### What the exercise asks
Extract only the first line of the listing and every line after it up to and including the one with "return (f(r), f(g), f(b), 1)". Omit the pictures.

### Data segment
☆ ☆ ☆ ☆ ☆
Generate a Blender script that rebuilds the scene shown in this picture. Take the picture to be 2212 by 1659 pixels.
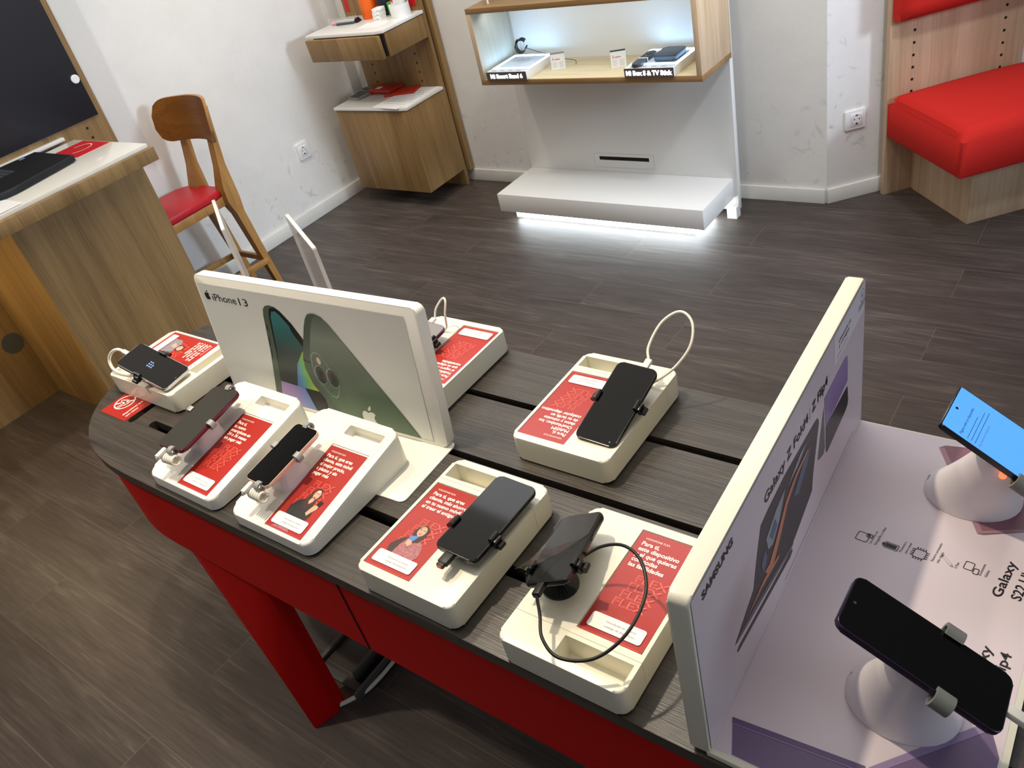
import bpy, bmesh, math, random
from mathutils import Vector, Matrix

# ------------------------------------------------------------------ scene, camera, light
for _o in list(bpy.data.objects):
    bpy.data.objects.remove(_o)
SC = bpy.context.scene
COL = SC.collection
random.seed(7)
PI = math.pi

def srgb(r, g, b):
    f = lambda c: (c / 255 / 12.92) if c / 255 <= .04045 else ((c / 255 + .055) / 1.055) ** 2.4
    return (f(r), f(g), f(b), 1)

yaw, pitch, roll = math.radians(-44.27619), math.radians(34.90796), math.radians(15.32471)
fw = Vector((math.sin(yaw) * math.cos(pitch), math.cos(yaw) * math.cos(pitch), -math.sin(pitch)))
rt = Vector((math.cos(yaw), -math.sin(yaw), 0))
dn = fw.cross(rt)
cr = rt * math.cos(roll) + dn * math.sin(roll)
cd = -rt * math.sin(roll) + dn * math.cos(roll)
cam = bpy.data.cameras.new('camera')
cam.sensor_width = 36
cam.sensor_fit = 'HORIZONTAL'
cam.lens = 36 * 1773.63 / 2212
cam.clip_start = .02
camo = bpy.data.objects.new('camera', cam)
COL.objects.link(camo)
camo.matrix_world = Matrix(((cr.x, -cd.x, -fw.x, 0), (cr.y, -cd.y, -fw.y, 0), (cr.z, -cd.z, -fw.z, 1.63), (0, 0, 0, 1)))
SC.camera = camo

SC.view_settings.view_transform = 'Standard'
SC.view_settings.look = 'None'
SC.view_settings.gamma = 1
SC.view_settings.use_curve_mapping = False
SC.view_settings.exposure = 0.0

world = bpy.data.worlds.new('world')
SC.world = world
world.use_nodes = True
world.node_tree.nodes['Background'].inputs[0].default_value = (.80, .88, 1, 1)
world.node_tree.nodes['Background'].inputs[1].default_value = .16

def spot(name, loc, target, energy, size, blend, color, radius=.035):
    l = bpy.data.lights.new(name, 'SPOT')
    l.energy, l.spot_size, l.spot_blend, l.color, l.shadow_soft_size = energy, math.radians(size), blend, color, radius
    o = bpy.data.objects.new(name, l)
    COL.objects.link(o)
    o.location = loc
    o.rotation_euler = (Vector(target) - Vector(loc)).to_track_quat('-Z', 'Y').to_euler()
    return o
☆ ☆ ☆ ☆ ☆
### Final result
Generate a Blender script that rebuilds the scene shown in this picture. Take the picture to be 2212 by 1659 pixels.
import bpy, bmesh, math, random
from mathutils import Vector, Matrix

# ------------------------------------------------------------------ scene, camera, light
for _o in list(bpy.data.objects):
    bpy.data.objects.remove(_o)
SC = bpy.context.scene
COL = SC.collection
random.seed(7)
PI = math.pi

def srgb(r, g, b):
    f = lambda c: (c / 255 / 12.92) if c / 255 <= .04045 else ((c / 255 + .055) / 1.055) ** 2.4
    return (f(r), f(g), f(b), 1)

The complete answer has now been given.